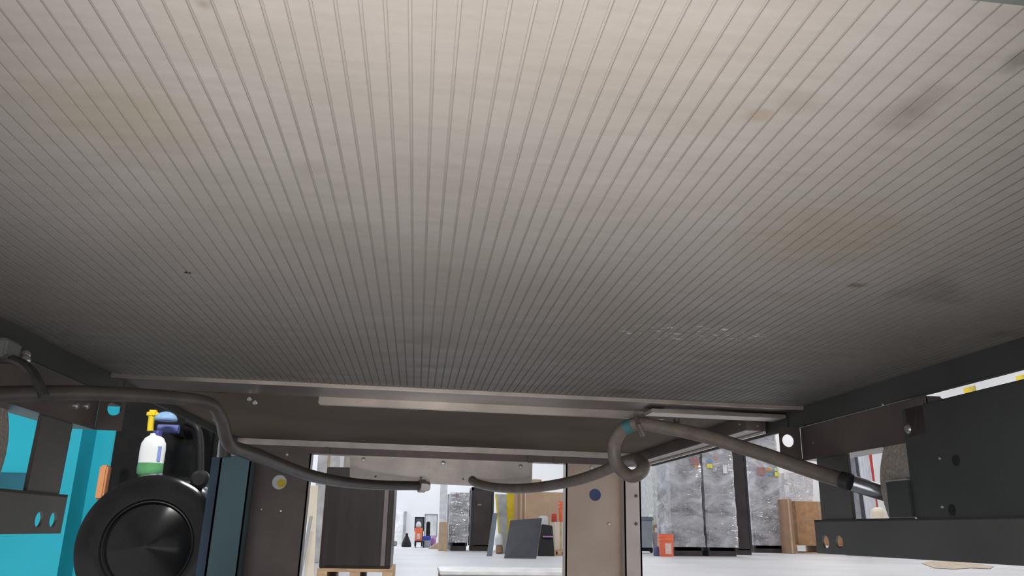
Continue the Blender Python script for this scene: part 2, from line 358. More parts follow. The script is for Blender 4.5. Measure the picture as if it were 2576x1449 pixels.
# far legs: folded plates standing on the floor
FZ = -CAMH-0.0
def leg_plate(name, pl, pr_, ptop, y, m, d=0.05, bl=None, br=None):
    a, b = MY(pl, ptop, y), MY(pr_, ptop, y)
    pts = [M(a.x, y, a.z), M(b.x, y, b.z), M(*(V((b.x, y, 0))+V((0, 0, -1))))]
    def fl(x):
        p = M(x, y, 0); q = M(x, y, -1); t = p.z/(p.z-q.z); return p+(q-p)*t
    pts = [M(a.x, y, a.z), M(b.x, y, b.z), fl(b.x), fl(a.x)]
    mb = MB().prism(pts, MT @ V((0, 0.005, 0)))
    for x in (a.x, b.x-0.005):                          # returns folded back
        q = [M(x, y, a.z), M(x+0.005, y, a.z), fl(x+0.005), fl(x)]
        mb.prism(q, MT @ V((0, d, 0)))
    return mb.build(name, m, machine)
lg = leg_plate('leg', 632, 786, 1122, YF+0.012, STEEL)
yl = YF+0.012
o = MB().lathe([(0.0215, 0), (0.0215, 0.002)], M(*MY(703, 1213, yl)), MT @ V((0, -1, 0)), 24).build('hole', WHITEP, lg)
o = MB().lathe([(0.0125, 0), (0.0125, 0.0015)], M(*MY(708, 1216, yl-0.002)), MT @ V((0, -1, 0)), 20).build('plug', YELLOW, lg)
for px, py, r in ((723, 1143, 0.006), (777, 1198, 0.004), (707, 1285, 0.0045), (658, 1281, 0.003)): bolt(px, py, yl, r, lg)
lp = leg_plate('corner_post', 556, 634, 1146, YF-0.06, BLUEST, 0.06)
_a, _b = MY(546, 1150, YF-0.05), MY(556, 1150, YF-0.05)
_f = M(_a.x, YF-0.05, 0).z/(M(_a.x, YF-0.05, 0).z-M(_a.x, YF-0.05, -1).z)
mbox('side_face', (_a.x-0.014, YF-0.05, -_f+0.002), (_b.x-0.002, YF+0.01, _a.z), mat('dark_blue_steel', (0.035, 0.075, 0.125, 1), 0.45, 0.1), lp)
rg = leg_plate('leg', 1424, 1569, 1150, YF+0.012, TAUPE)
MB().lathe([(0.0185, 0), (0.0185, 0.002)], M(*MY(1497, 1245, yl)), MT @ V((0, -1, 0)), 24).build('plug', BLUEDOT, rg)
for px, py, r in ((1488, 1177, 0.006), (1532, 1318, 0.005)): bolt(px, py, yl, r, rg, WHITEP if px < 1500 else BOLT)
rp = leg_plate('corner_post', 1569, 1611, 1190, YF-0.02, BEIGE, 0.05)
for py in (1248, 1318): bolt(1600, py, YF-0.02, 0.005, rp, STEEL, name='hole')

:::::

Transcribe all the data word for word; the images stay out.

Result »
Continue the Blender Python script for this scene: part 2, from line 358. More parts follow. The script is for Blender 4.5. Measure the picture as if it were 2576x1449 pixels.
# far legs: folded plates standing on the floor
FZ = -CAMH-0.0
def leg_plate(name, pl, pr_, ptop, y, m, d=0.05, bl=None, br=None):
    a, b = MY(pl, ptop, y), MY(pr_, ptop, y)
    pts = [M(a.x, y, a.z), M(b.x, y, b.z), M(*(V((b.x, y, 0))+V((0, 0, -1))))]
    def fl(x):
        p = M(x, y, 0); q = M(x, y, -1); t = p.z/(p.z-q.z); return p+(q-p)*t
    pts = [M(a.x, y, a.z), M(b.x, y, b.z), fl(b.x), fl(a.x)]
    mb = MB().prism(pts, MT @ V((0, 0.005, 0)))
    for x in (a.x, b.x-0.005):                          # returns folded back
        q = [M(x, y, a.z), M(x+0.005, y, a.z), fl(x+0.005), fl(x)]
        mb.prism(q, MT @ V((0, d, 0)))
    return mb.build(name, m, machine)
lg = leg_plate('leg', 632, 786, 1122, YF+0.012, STEEL)
yl = YF+0.012
o = MB().lathe([(0.0215, 0), (0.0215, 0.002)], M(*MY(703, 1213, yl)), MT @ V((0, -1, 0)), 24).build('hole', WHITEP, lg)
o = MB().lathe([(0.0125, 0), (0.0125, 0.0015)], M(*MY(708, 1216, yl-0.002)), MT @ V((0, -1, 0)), 20).build('plug', YELLOW, lg)
for px, py, r in ((723, 1143, 0.006), (777, 1198, 0.004), (707, 1285, 0.0045), (658, 1281, 0.003)): bolt(px, py, yl, r, lg)
lp = leg_plate('corner_post', 556, 634, 1146, YF-0.06, BLUEST, 0.06)
_a, _b = MY(546, 1150, YF-0.05), MY(556, 1150, YF-0.05)
_f = M(_a.x, YF-0.05, 0).z/(M(_a.x, YF-0.05, 0).z-M(_a.x, YF-0.05, -1).z)
mbox('side_face', (_a.x-0.014, YF-0.05, -_f+0.002), (_b.x-0.002, YF+0.01, _a.z), mat('dark_blue_steel', (0.035, 0.075, 0.125, 1), 0.45, 0.1), lp)
rg = leg_plate('leg', 1424, 1569, 1150, YF+0.012, TAUPE)
MB().lathe([(0.0185, 0), (0.0185, 0.002)], M(*MY(1497, 1245, yl)), MT @ V((0, -1, 0)), 24).build('plug', BLUEDOT, rg)
for px, py, r in ((1488, 1177, 0.006), (1532, 1318, 0.005)): bolt(px, py, yl, r, rg, WHITEP if px < 1500 else BOLT)
rp = leg_plate('corner_post', 1569, 1611, 1190, YF-0.02, BEIGE, 0.05)
for py in (1248, 1318): bolt(1600, py, YF-0.02, 0.005, rp, STEEL, name='hole')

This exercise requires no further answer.